In 2024, Berlin will celebrate one of the greatest portrait painters of all time: along with Rembrandt and Vermeer, Frans Hals ranks among the most outstanding Dutch painters of the 17th century. In addition to unconventional, expressive portraits of the Haarlem elite, he was the first artist in Holland to paint social outsiders as individuals in portrait format. With his extraordinarily relaxed and free style, this painter from Haarlem helped to inspire the Modernist painting like no other artist of his time. In cooperation with the National Gallery, London, and the Rijksmuseum, Amsterdam, the Gemäldegalerie is organizing a comprehensive monographic exhibition featuring some 75 works.
Today, Frans Hals (1582/83–1666) is considered one of the most important portraitists who ever lived. In addition to large-format portraits of civic militias and regents, he created numerous individual portraits of the citizenry of Haarlem, where he spent almost his entire life. In addition, he painted genre figures such as singers, entertainers, and fisher children as half-figures in close-up. The figures Hals depicted are characterized by their extraordinary liveliness and striking characterization. His sketch-like paintings, executed with loose, bold brushstrokes, influenced the painters of the late 19th century, with the Impressionists viewing Hals as one of their precursors.
With nine works, the Berlin Gemäldegalerie holds one of the most extensive and high-calibre collections of paintings by Frans Hals in the world, including highlights such as the Malle Babbe, the Portrait of Catharina Hooft with Her Nurse, and the Singing Boy with Flute. In addition to a high-quality selection of paintings by Hals, the exhibition in Berlin will also show works by his Haarlem contemporaries, thereby situating him as an exceptional figure within the context of his time. Among the 75 works on display are around 50 of the most important paintings by Frans Hals from over 20 public and private collections across Europe, the USA and Canada – including highlights such as Isaac Abrahamsz Massa and Beatrix van der Laen from the Rijksmuseum, the Young Man holding a Skull from the National Gallery in London, or The Lute Player from the Musée du Louvre in Paris. Also featured are works that have never before been shown in Germany, such as the monumental militia piece The Meagre Company, which is over four meters wide.
The unprecedented free style of painting that Hals employed for his portraits made him the most modern artist of his time. Instead of conventional poses, he reproduced the fleeting moment of a movement or expression. His masterful, virtuosic painting style makes his sitters appear alive, open, and approachable. Hals devoted himself to their individual characteristics without bias, displaying curiosity, wit and sympathy. Laughter or smiling is a key element of his compositions: in an unsurpassed way, he understood how to reproduce laughing figures with the utmost realism.

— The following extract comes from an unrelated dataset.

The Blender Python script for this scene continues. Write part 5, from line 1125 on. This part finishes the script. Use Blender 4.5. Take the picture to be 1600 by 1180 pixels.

Frans Hals painted social outsiders with the same devotion he showed in his depictions of the upper class of the Dutch Republic, producing extraordinarily innovative genre paintings and life-size character studies. With these works, he brought unprecedented visibility to marginalized groups of society that had no place in the portraiture of the time. Not only in this respect, but also because of his loose, virtuosic use of color and the spontaneity and immediacy of his depictions, Hals can be considered a pioneer of Modernism. At the end of the 19th century, his paintings became important sources of inspiration for Realists and Impressionists such as Max Liebermann, Wilhelm Leibl and Lovis Corinth. The Berlin exhibition will show works by these artists in the context of their great role model. The show will not only focus on Hals’s extraordinary oeuvre, but also on the far-reaching impact of his works on the development of European painting.
This collaborative exhibition will be on view at the National Gallery, London, from 30 September 2023 to 21 January 2024; at the Rijksmuseum, Amsterdam, from 16 February to 9 June 2024; and at the Gemäldegalerie in Berlin from 12 July to 3 November 2024.
The Berlin exhibition is curated by Katja Kleinert, curator of 17th-century Dutch and Flemish painting, and Erik Eising, assistant curator at the Gemäldegalerie. It is supported by the Fontana Stiftung, the Ernst von Siemens Kunststiftung and the Kaiser Friedrich Museumsverein. A richly illustrated catalogue will accompany the exhibition.